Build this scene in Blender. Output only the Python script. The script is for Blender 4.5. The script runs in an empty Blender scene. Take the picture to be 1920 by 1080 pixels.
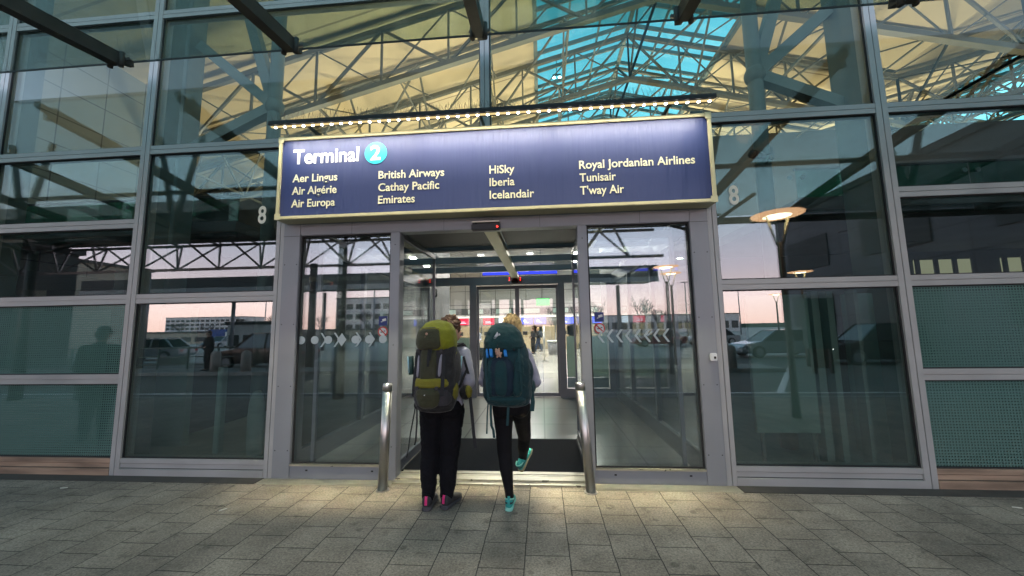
...
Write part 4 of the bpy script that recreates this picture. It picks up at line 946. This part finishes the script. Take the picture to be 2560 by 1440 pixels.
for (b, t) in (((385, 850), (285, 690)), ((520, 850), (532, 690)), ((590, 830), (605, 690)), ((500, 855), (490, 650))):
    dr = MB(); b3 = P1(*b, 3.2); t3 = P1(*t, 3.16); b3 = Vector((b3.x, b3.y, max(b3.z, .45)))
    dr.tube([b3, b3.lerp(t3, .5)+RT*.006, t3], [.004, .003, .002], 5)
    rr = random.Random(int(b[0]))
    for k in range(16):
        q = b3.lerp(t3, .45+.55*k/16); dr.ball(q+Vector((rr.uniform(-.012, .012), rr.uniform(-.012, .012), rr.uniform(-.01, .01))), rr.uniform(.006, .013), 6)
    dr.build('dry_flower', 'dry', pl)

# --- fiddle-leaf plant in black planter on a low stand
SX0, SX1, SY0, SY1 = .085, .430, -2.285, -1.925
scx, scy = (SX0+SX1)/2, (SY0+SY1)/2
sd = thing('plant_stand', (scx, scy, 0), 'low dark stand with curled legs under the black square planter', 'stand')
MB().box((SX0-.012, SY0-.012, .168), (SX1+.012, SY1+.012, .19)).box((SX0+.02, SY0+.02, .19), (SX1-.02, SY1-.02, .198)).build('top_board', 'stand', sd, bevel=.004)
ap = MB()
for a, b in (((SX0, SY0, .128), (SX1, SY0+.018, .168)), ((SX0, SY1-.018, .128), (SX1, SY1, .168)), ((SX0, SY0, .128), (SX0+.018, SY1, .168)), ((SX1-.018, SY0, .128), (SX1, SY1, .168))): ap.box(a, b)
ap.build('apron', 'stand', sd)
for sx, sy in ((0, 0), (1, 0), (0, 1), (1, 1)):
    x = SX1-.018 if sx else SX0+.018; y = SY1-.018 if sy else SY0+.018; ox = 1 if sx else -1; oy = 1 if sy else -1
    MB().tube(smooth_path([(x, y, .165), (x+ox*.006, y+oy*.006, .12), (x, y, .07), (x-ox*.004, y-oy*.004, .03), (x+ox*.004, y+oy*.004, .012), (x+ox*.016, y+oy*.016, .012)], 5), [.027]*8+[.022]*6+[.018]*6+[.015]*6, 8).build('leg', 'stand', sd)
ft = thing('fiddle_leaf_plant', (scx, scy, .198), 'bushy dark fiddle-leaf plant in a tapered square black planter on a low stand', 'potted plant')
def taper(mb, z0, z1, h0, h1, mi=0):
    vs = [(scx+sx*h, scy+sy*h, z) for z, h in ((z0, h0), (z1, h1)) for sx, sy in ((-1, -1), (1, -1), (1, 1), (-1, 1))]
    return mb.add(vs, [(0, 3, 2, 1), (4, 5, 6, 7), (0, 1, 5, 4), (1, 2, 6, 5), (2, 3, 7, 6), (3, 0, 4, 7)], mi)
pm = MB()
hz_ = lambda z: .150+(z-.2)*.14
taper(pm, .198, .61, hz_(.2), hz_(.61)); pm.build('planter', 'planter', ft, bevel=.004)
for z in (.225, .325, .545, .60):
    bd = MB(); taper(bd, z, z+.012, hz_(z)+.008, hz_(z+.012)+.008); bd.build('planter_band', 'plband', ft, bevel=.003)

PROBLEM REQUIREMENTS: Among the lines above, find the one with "Write part 4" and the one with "dr.build('dry_flower', 'dry', pl)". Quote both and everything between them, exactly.

EXPECTED ANSWER:
Write part 4 of the bpy script that recreates this picture. It picks up at line 946. This part finishes the script. Take the picture to be 2560 by 1440 pixels.
for (b, t) in (((385, 850), (285, 690)), ((520, 850), (532, 690)), ((590, 830), (605, 690)), ((500, 855), (490, 650))):
    dr = MB(); b3 = P1(*b, 3.2); t3 = P1(*t, 3.16); b3 = Vector((b3.x, b3.y, max(b3.z, .45)))
    dr.tube([b3, b3.lerp(t3, .5)+RT*.006, t3], [.004, .003, .002], 5)
    rr = random.Random(int(b[0]))
    for k in range(16):
        q = b3.lerp(t3, .45+.55*k/16); dr.ball(q+Vector((rr.uniform(-.012, .012), rr.uniform(-.012, .012), rr.uniform(-.01, .01))), rr.uniform(.006, .013), 6)
    dr.build('dry_flower', 'dry', pl)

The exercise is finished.